• _The exercise_
Render the following material again verbatim, leaving nothing out.

——

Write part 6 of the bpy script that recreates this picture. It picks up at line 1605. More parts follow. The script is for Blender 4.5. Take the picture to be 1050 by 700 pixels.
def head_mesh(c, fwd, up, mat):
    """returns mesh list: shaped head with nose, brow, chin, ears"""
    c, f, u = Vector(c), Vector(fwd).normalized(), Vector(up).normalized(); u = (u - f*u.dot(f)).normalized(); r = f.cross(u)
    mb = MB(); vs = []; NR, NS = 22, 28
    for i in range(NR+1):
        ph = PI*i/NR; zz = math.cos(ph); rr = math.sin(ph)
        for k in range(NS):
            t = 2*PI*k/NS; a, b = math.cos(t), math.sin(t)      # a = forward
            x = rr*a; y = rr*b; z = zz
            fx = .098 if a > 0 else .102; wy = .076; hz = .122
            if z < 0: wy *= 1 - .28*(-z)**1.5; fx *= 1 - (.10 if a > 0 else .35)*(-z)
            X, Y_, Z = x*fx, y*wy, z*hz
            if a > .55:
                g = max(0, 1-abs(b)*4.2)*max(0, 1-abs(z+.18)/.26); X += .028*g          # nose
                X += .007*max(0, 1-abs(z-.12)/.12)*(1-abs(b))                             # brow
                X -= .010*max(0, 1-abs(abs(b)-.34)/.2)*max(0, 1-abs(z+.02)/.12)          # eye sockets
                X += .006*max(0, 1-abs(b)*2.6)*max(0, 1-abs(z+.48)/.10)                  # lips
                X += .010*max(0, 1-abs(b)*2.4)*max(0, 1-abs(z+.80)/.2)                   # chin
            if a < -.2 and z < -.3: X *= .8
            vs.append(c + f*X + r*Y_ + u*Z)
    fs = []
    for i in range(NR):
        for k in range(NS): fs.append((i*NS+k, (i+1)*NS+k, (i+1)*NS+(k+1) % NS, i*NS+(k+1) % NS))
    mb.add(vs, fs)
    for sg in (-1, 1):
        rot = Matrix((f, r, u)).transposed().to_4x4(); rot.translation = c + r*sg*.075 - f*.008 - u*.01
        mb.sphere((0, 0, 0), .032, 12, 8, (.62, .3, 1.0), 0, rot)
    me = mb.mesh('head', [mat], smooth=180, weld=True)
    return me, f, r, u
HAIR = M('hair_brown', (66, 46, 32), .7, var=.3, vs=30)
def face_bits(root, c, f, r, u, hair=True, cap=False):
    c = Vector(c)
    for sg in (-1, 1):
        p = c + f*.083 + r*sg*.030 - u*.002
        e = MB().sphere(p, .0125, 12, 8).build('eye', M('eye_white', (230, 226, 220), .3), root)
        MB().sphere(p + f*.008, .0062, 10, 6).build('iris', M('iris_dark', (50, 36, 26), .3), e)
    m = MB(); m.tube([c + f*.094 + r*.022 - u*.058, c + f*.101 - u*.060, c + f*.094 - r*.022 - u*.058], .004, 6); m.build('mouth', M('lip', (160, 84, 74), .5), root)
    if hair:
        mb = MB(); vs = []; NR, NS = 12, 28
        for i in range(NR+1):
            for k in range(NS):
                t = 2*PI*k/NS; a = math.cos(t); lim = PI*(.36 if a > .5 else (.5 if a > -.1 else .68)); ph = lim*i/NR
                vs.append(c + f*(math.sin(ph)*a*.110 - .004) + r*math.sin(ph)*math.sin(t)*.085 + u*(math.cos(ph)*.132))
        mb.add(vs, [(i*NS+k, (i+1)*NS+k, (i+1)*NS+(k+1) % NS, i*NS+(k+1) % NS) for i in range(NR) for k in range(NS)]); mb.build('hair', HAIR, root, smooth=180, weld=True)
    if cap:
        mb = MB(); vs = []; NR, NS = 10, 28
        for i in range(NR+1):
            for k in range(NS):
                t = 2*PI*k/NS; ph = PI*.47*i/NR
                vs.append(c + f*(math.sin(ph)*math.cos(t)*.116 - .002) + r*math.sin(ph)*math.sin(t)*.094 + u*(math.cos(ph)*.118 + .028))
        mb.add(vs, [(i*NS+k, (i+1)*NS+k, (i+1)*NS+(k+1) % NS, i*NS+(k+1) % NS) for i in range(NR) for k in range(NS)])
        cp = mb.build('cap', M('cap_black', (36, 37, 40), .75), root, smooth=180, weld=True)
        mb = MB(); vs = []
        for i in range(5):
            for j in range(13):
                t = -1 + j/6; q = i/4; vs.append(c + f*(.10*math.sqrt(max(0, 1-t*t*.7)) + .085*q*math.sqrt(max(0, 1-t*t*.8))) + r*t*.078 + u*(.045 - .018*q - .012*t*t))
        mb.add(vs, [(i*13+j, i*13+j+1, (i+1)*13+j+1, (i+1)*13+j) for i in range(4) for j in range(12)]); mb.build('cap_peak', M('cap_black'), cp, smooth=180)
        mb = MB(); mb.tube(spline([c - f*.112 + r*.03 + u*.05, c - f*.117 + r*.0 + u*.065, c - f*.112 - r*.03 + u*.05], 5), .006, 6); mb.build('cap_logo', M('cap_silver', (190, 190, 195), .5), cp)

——

• _Result of this exercise_
Write part 6 of the bpy script that recreates this picture. It picks up at line 1605. More parts follow. The script is for Blender 4.5. Take the picture to be 1050 by 700 pixels.
def head_mesh(c, fwd, up, mat):
    """returns mesh list: shaped head with nose, brow, chin, ears"""
    c, f, u = Vector(c), Vector(fwd).normalized(), Vector(up).normalized(); u = (u - f*u.dot(f)).normalized(); r = f.cross(u)
    mb = MB(); vs = []; NR, NS = 22, 28
    for i in range(NR+1):
        ph = PI*i/NR; zz = math.cos(ph); rr = math.sin(ph)
        for k in range(NS):
            t = 2*PI*k/NS; a, b = math.cos(t), math.sin(t)      # a = forward
            x = rr*a; y = rr*b; z = zz
            fx = .098 if a > 0 else .102; wy = .076; hz = .122
            if z < 0: wy *= 1 - .28*(-z)**1.5; fx *= 1 - (.10 if a > 0 else .35)*(-z)
            X, Y_, Z = x*fx, y*wy, z*hz
            if a > .55:
                g = max(0, 1-abs(b)*4.2)*max(0, 1-abs(z+.18)/.26); X += .028*g          # nose
                X += .007*max(0, 1-abs(z-.12)/.12)*(1-abs(b))                             # brow
                X -= .010*max(0, 1-abs(abs(b)-.34)/.2)*max(0, 1-abs(z+.02)/.12)          # eye sockets
                X += .006*max(0, 1-abs(b)*2.6)*max(0, 1-abs(z+.48)/.10)                  # lips
                X += .010*max(0, 1-abs(b)*2.4)*max(0, 1-abs(z+.80)/.2)                   # chin
            if a < -.2 and z < -.3: X *= .8
            vs.append(c + f*X + r*Y_ + u*Z)
    fs = []
    for i in range(NR):
        for k in range(NS): fs.append((i*NS+k, (i+1)*NS+k, (i+1)*NS+(k+1) % NS, i*NS+(k+1) % NS))
    mb.add(vs, fs)
    for sg in (-1, 1):
        rot = Matrix((f, r, u)).transposed().to_4x4(); rot.translation = c + r*sg*.075 - f*.008 - u*.01
        mb.sphere((0, 0, 0), .032, 12, 8, (.62, .3, 1.0), 0, rot)
    me = mb.mesh('head', [mat], smooth=180, weld=True)
    return me, f, r, u
HAIR = M('hair_brown', (66, 46, 32), .7, var=.3, vs=30)
def face_bits(root, c, f, r, u, hair=True, cap=False):
    c = Vector(c)
    for sg in (-1, 1):
        p = c + f*.083 + r*sg*.030 - u*.002
        e = MB().sphere(p, .0125, 12, 8).build('eye', M('eye_white', (230, 226, 220), .3), root)
        MB().sphere(p + f*.008, .0062, 10, 6).build('iris', M('iris_dark', (50, 36, 26), .3), e)
    m = MB(); m.tube([c + f*.094 + r*.022 - u*.058, c + f*.101 - u*.060, c + f*.094 - r*.022 - u*.058], .004, 6); m.build('mouth', M('lip', (160, 84, 74), .5), root)
    if hair:
        mb = MB(); vs = []; NR, NS = 12, 28
        for i in range(NR+1):
            for k in range(NS):
                t = 2*PI*k/NS; a = math.cos(t); lim = PI*(.36 if a > .5 else (.5 if a > -.1 else .68)); ph = lim*i/NR
                vs.append(c + f*(math.sin(ph)*a*.110 - .004) + r*math.sin(ph)*math.sin(t)*.085 + u*(math.cos(ph)*.132))
        mb.add(vs, [(i*NS+k, (i+1)*NS+k, (i+1)*NS+(k+1) % NS, i*NS+(k+1) % NS) for i in range(NR) for k in range(NS)]); mb.build('hair', HAIR, root, smooth=180, weld=True)
    if cap:
        mb = MB(); vs = []; NR, NS = 10, 28
        for i in range(NR+1):
            for k in range(NS):
                t = 2*PI*k/NS; ph = PI*.47*i/NR
                vs.append(c + f*(math.sin(ph)*math.cos(t)*.116 - .002) + r*math.sin(ph)*math.sin(t)*.094 + u*(math.cos(ph)*.118 + .028))
        mb.add(vs, [(i*NS+k, (i+1)*NS+k, (i+1)*NS+(k+1) % NS, i*NS+(k+1) % NS) for i in range(NR) for k in range(NS)])
        cp = mb.build('cap', M('cap_black', (36, 37, 40), .75), root, smooth=180, weld=True)
        mb = MB(); vs = []
        for i in range(5):
            for j in range(13):
                t = -1 + j/6; q = i/4; vs.append(c + f*(.10*math.sqrt(max(0, 1-t*t*.7)) + .085*q*math.sqrt(max(0, 1-t*t*.8))) + r*t*.078 + u*(.045 - .018*q - .012*t*t))
        mb.add(vs, [(i*13+j, i*13+j+1, (i+1)*13+j+1, (i+1)*13+j) for i in range(4) for j in range(12)]); mb.build('cap_peak', M('cap_black'), cp, smooth=180)
        mb = MB(); mb.tube(spline([c - f*.112 + r*.03 + u*.05, c - f*.117 + r*.0 + u*.065, c - f*.112 - r*.03 + u*.05], 5), .006, 6); mb.build('cap_logo', M('cap_silver', (190, 190, 195), .5), cp)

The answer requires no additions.